• Required work:
Extract all of the data and reproduce it precisely.

• Data extract:
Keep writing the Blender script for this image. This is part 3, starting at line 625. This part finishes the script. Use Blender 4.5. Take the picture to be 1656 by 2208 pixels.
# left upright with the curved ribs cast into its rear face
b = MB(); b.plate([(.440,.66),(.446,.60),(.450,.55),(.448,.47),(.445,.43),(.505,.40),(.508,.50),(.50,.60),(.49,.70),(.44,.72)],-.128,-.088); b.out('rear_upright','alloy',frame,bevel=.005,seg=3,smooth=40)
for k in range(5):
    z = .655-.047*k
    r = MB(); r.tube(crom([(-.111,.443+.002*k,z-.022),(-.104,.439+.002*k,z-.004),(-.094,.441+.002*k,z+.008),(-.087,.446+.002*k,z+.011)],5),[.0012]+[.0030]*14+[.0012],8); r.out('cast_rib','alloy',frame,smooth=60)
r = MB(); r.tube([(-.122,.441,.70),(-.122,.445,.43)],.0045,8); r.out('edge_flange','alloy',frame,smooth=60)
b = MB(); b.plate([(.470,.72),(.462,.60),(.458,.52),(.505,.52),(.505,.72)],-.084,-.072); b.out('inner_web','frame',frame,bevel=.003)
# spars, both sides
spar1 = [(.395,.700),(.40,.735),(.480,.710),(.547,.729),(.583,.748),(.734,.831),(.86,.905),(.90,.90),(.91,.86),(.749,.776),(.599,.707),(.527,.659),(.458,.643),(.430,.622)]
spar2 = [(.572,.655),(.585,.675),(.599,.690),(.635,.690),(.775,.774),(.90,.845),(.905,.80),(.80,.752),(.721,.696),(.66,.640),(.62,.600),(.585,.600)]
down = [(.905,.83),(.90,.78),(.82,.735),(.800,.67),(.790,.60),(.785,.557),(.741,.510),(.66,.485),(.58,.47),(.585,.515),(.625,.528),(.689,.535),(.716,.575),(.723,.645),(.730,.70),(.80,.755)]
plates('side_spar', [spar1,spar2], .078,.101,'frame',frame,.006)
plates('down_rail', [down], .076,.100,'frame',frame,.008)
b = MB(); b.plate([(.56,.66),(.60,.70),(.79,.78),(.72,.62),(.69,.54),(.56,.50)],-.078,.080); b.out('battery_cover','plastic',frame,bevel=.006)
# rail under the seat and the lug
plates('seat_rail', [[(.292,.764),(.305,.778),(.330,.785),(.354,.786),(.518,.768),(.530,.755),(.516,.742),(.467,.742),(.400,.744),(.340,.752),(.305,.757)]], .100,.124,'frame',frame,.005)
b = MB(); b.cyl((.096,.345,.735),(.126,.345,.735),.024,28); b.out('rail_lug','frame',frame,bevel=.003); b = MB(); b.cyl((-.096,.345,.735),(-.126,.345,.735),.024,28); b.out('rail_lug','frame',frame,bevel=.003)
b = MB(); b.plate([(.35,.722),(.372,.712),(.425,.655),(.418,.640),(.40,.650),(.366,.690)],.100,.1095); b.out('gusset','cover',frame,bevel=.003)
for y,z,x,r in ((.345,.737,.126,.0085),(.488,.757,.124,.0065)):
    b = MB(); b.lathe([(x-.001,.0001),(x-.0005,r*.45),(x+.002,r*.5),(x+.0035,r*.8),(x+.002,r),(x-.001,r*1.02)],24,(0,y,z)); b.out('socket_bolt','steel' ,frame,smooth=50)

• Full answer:
Keep writing the Blender script for this image. This is part 3, starting at line 625. This part finishes the script. Use Blender 4.5. Take the picture to be 1656 by 2208 pixels.
# left upright with the curved ribs cast into its rear face
b = MB(); b.plate([(.440,.66),(.446,.60),(.450,.55),(.448,.47),(.445,.43),(.505,.40),(.508,.50),(.50,.60),(.49,.70),(.44,.72)],-.128,-.088); b.out('rear_upright','alloy',frame,bevel=.005,seg=3,smooth=40)
for k in range(5):
    z = .655-.047*k
    r = MB(); r.tube(crom([(-.111,.443+.002*k,z-.022),(-.104,.439+.002*k,z-.004),(-.094,.441+.002*k,z+.008),(-.087,.446+.002*k,z+.011)],5),[.0012]+[.0030]*14+[.0012],8); r.out('cast_rib','alloy',frame,smooth=60)
r = MB(); r.tube([(-.122,.441,.70),(-.122,.445,.43)],.0045,8); r.out('edge_flange','alloy',frame,smooth=60)
b = MB(); b.plate([(.470,.72),(.462,.60),(.458,.52),(.505,.52),(.505,.72)],-.084,-.072); b.out('inner_web','frame',frame,bevel=.003)
# spars, both sides
spar1 = [(.395,.700),(.40,.735),(.480,.710),(.547,.729),(.583,.748),(.734,.831),(.86,.905),(.90,.90),(.91,.86),(.749,.776),(.599,.707),(.527,.659),(.458,.643),(.430,.622)]
spar2 = [(.572,.655),(.585,.675),(.599,.690),(.635,.690),(.775,.774),(.90,.845),(.905,.80),(.80,.752),(.721,.696),(.66,.640),(.62,.600),(.585,.600)]
down = [(.905,.83),(.90,.78),(.82,.735),(.800,.67),(.790,.60),(.785,.557),(.741,.510),(.66,.485),(.58,.47),(.585,.515),(.625,.528),(.689,.535),(.716,.575),(.723,.645),(.730,.70),(.80,.755)]
plates('side_spar', [spar1,spar2], .078,.101,'frame',frame,.006)
plates('down_rail', [down], .076,.100,'frame',frame,.008)
b = MB(); b.plate([(.56,.66),(.60,.70),(.79,.78),(.72,.62),(.69,.54),(.56,.50)],-.078,.080); b.out('battery_cover','plastic',frame,bevel=.006)
# rail under the seat and the lug
plates('seat_rail', [[(.292,.764),(.305,.778),(.330,.785),(.354,.786),(.518,.768),(.530,.755),(.516,.742),(.467,.742),(.400,.744),(.340,.752),(.305,.757)]], .100,.124,'frame',frame,.005)
b = MB(); b.cyl((.096,.345,.735),(.126,.345,.735),.024,28); b.out('rail_lug','frame',frame,bevel=.003); b = MB(); b.cyl((-.096,.345,.735),(-.126,.345,.735),.024,28); b.out('rail_lug','frame',frame,bevel=.003)
b = MB(); b.plate([(.35,.722),(.372,.712),(.425,.655),(.418,.640),(.40,.650),(.366,.690)],.100,.1095); b.out('gusset','cover',frame,bevel=.003)
for y,z,x,r in ((.345,.737,.126,.0085),(.488,.757,.124,.0065)):
    b = MB(); b.lathe([(x-.001,.0001),(x-.0005,r*.45),(x+.002,r*.5),(x+.0035,r*.8),(x+.002,r),(x-.001,r*1.02)],24,(0,y,z)); b.out('socket_bolt','steel' ,frame,smooth=50)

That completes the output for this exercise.